For the last few days, flies have swarmed students'  trays during meals in the Adams House dining hall.
For the last few days, flies have swarmed students' trays during meals in the Adams House dining hall. By Pei Chao Zhuo
By Yuen Ting Chow and Alex Koller, Crimson Staff Writers

The Adams House dining hall is closed temporarily due to an infestation of fruit flies, the Adams House faculty deans announced Friday.

Faculty Deans Mercedes C. Becerra ’91 and Salmaan Keshavjee wrote in an email to Adams House residents that the closure is necessary to combat a fruit fly invasion, which has caused distress among students who have found small flies in their food since the issue began two weeks ago.

“While we have been able to make strides in addressing the problem over the course of the last few days, additional work is needed to address and resolve the root cause of this problem,” they wrote.

“We hope that this closure will last only for a short period of time, and we plan to provide a further update early next week,” they added.

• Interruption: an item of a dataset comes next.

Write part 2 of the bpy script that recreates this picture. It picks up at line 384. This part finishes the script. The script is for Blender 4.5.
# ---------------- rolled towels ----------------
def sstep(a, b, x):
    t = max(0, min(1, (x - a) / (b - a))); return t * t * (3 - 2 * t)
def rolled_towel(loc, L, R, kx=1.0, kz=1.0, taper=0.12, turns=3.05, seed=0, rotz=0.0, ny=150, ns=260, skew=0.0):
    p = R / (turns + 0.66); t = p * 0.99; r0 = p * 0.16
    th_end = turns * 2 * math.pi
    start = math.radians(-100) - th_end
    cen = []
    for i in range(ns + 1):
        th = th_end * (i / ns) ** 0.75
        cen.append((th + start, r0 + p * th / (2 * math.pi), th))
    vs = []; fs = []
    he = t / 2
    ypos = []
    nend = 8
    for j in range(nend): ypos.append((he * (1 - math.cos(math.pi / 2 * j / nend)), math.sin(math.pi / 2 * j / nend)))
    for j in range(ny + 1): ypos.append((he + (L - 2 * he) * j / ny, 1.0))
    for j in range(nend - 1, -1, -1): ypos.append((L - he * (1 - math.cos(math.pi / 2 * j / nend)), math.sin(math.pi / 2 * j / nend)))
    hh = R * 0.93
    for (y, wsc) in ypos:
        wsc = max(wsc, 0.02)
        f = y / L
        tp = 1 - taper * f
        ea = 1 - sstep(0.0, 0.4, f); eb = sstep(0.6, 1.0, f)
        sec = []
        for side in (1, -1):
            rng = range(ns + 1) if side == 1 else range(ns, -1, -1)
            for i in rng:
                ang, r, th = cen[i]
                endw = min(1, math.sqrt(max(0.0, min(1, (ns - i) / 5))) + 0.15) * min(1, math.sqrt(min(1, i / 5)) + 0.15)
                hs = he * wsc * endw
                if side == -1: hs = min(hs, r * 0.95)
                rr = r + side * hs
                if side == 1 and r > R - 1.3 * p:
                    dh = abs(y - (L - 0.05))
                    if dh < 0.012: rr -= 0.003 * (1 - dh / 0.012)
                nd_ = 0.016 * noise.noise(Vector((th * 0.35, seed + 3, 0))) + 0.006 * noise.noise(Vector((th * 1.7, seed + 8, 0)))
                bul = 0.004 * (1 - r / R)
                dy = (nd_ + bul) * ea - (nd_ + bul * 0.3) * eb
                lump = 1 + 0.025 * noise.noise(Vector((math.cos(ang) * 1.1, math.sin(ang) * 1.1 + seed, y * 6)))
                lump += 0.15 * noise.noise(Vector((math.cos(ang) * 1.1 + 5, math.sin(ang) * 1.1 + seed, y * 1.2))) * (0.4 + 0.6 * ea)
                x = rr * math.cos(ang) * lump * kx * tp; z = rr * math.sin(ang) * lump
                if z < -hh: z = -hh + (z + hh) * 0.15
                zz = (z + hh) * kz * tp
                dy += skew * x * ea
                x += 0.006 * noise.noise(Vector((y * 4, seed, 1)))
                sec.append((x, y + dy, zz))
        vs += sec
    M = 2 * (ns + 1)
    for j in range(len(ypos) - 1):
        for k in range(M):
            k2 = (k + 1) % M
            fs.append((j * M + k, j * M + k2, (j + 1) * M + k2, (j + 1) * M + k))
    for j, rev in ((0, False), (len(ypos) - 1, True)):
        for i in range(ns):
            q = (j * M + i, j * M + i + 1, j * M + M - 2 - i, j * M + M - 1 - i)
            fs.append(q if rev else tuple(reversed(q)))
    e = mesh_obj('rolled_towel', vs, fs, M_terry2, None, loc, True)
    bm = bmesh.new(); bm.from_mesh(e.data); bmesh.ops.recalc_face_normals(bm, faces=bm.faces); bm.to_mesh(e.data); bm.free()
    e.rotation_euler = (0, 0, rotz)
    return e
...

As the dining hall remains shuttered, Becerra and Keshavjee wrote that Adams House residents are permitted to eat all meals, without timing restrictions, at any other undergraduate house. They asked students to visit different houses to avoid overcrowding in dining halls near Adams House.

In an email to Adams residents on Wednesday, Becerra and Keshavjee wrote that House staff and Harvard University Dining Services had been cleaning the dining hall since last week and attributed the scourge of fruit flies to shipments of fruit not treated with pesticides.

“Unfortunately, we are all sharing an experience that is, at a minimum, unappetizing (a.k.a. gross) and annoying. There has been a lot going on behind the scenes to fix this situation post haste,” they wrote. “We are also trying to understand what went wrong so that we can prevent anything like this in the future.”

Becerra and Keshavjee wrote on Friday that they hope the closure will be short-lived.

“The Dining Hall is a very special space for all of us, and it is frustrating indeed to have to have this temporary closure, but this is what is required to solve this problem,” they wrote.